Bout time i actually logged in and wrote some stuff. know its been such a long while but heck been piled with other stuff to do, and yeah..blogging just didn't seem as important.

anywaz, nothing much happening, exams round the corner and then sigh, i don't know anymore. kinda fed up with everything but then its like i feel as though im not doing anything. i don't even go for cca anymore and its not like i don't wanna or anything it's just that with everything going on, how too?? guess i was wrong to think that things could only get better later on. turns out the opposites been happening and its been getting worse and worse as time goes by. kinda sad and depressing but that's the direction it's heading in and i can't in any way yield it, let alone stop it. sigh. sometimes i wonder how many people actually understand? how many can truley understand what it's like and how difficult and tiring it really is?? compare school work and cca is nothing to what i do and yeah i have to admit i gave up. i couldn't handle it so i just gave up. i regret the decision cause i just kinda proved to myself that i can't but worse of all that i didnt even really try. so maybe i should just get right back on and try again?? not that simple. ha!! if only life were, i'd be living a fairy tale man, but since this is reality i just have to face all that's thrown in my direction and try my best to handle it as it comes. but i can still garuntee that i'll suck at it. lolx!!

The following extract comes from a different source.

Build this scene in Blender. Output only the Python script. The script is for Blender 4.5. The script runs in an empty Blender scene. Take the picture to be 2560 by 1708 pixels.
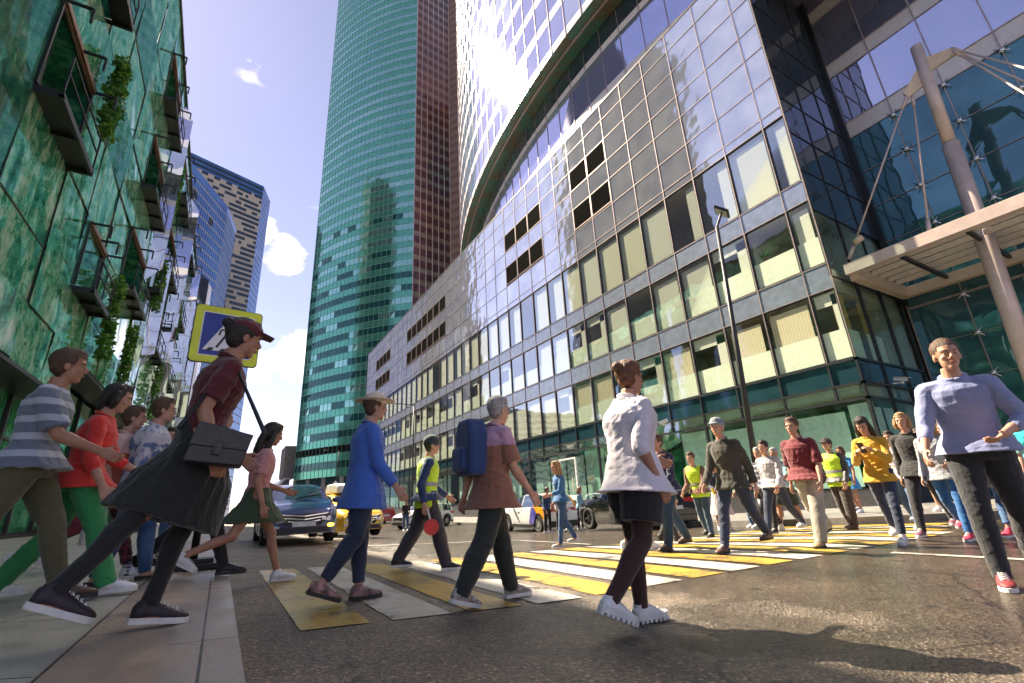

can't wait for the hols. man, if everything goes well then it's bye-bye singapore for a while. yay!! hahaha!! im sorry but seriously its a nightmare here for me. its like everyday wake only to be miserable. find it harder and harder each day to wake with a smile. use to be so easy but now its like some kinda chore to do so. sigh. hp must stay close by and slide-show must work!! need some sorta reason and yeah remind myself why in the first place, then remember appachin and yeah its all worth it. =D

still can remember the look in his eyes and that smile on his face, his voice and just everything. its like only yesterday he was sitting there at the dining table eating and watching all of us go about our stuff. and the lying on his bed in the room, waiting and asking when i'll be home from school. =) miss him. kinda wish i was able to meet ammachie. from what i hear she was a great person. kind, loving, caring and giving. think i would have really liked her alot. sigh. if only. but then again things happen for a reason, but what my reason was for not meeting her nor getting to know her??...i have no clue... wonder what it would have been like though..?? *thinking*

bleah..mind too full of things right now, kinda lost my mood to write anymore. and on top of that im sleepy which means when im sleepy and mind is racing with things in it, i tend it get cranky and yeah, getting there now so i'll end here and go lay down now.